“A bold, disruptive, and penetrating study of modern racial thinking…”
In the late Middle Ages, Christian conversion could wash a black person’s skin white—or at least that is what happens when a black Sultan converts to Christianity in the English romance King of Tars. In Black Metaphors: How Modern Racism Emerged from Medieval Race-Thinking, Whitaker examines the rhetorical and theological moves through which blackness and whiteness became metaphors for sin and purity in the English and European Middle Ages.

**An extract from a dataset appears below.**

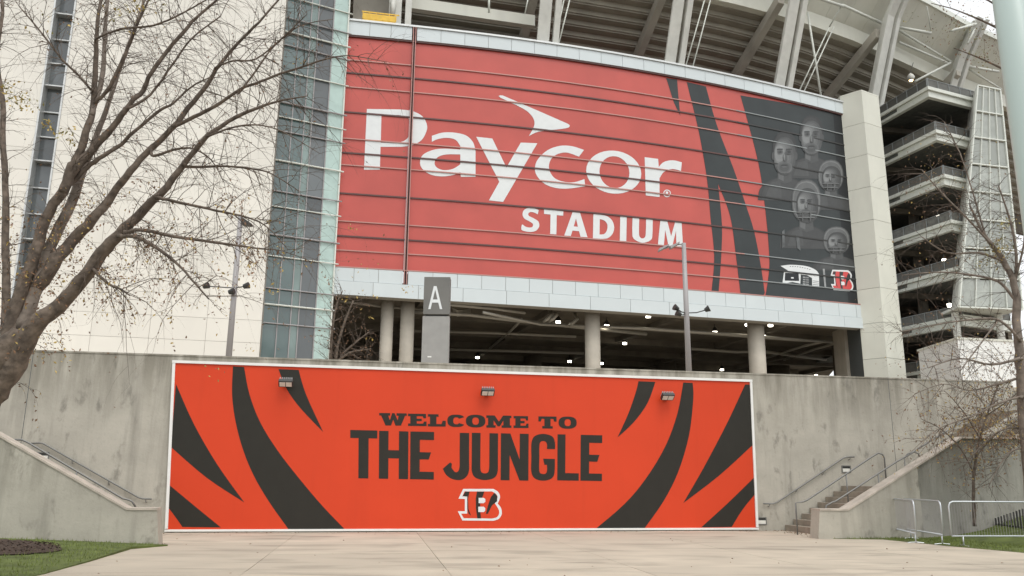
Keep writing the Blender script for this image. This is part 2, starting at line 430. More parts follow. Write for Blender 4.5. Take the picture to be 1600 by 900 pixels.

According to Whitaker, these metaphors guided the development of notions of race in the centuries that followed. From a modern perspective, moments like the Sultan’s transformation present blackness and whiteness as opposites in which each condition is forever marked as a negative or positive attribute; medieval readers were instead encouraged to remember that things that are ostensibly and strikingly different are not so separate after all—they mutually construct one another. Indeed, Whitaker observes, for medieval scholars and writers, blackness and whiteness, and the sin and salvation they represent, are held in tension, forming a unified whole.
Looking to the treatment of color and difference in works of rhetoric such as John of Garland’s Synonyma, as well as in a range of vernacular theological and imaginative texts, including Robert Manning’s Handlyng Synne, and such lesser known romances as The Turke and Sir Gawain, Whitaker asks not so much whether race mattered to the Middle Ages, but how the Middle Ages matters to the study of race in our fraught times.
Illuminating the process by which one interpretation among many becomes established as the truth, Black Metaphors considers how modern movements—from Black Lives Matter to the alt-right—are animated by the medieval origins of the black-white divide.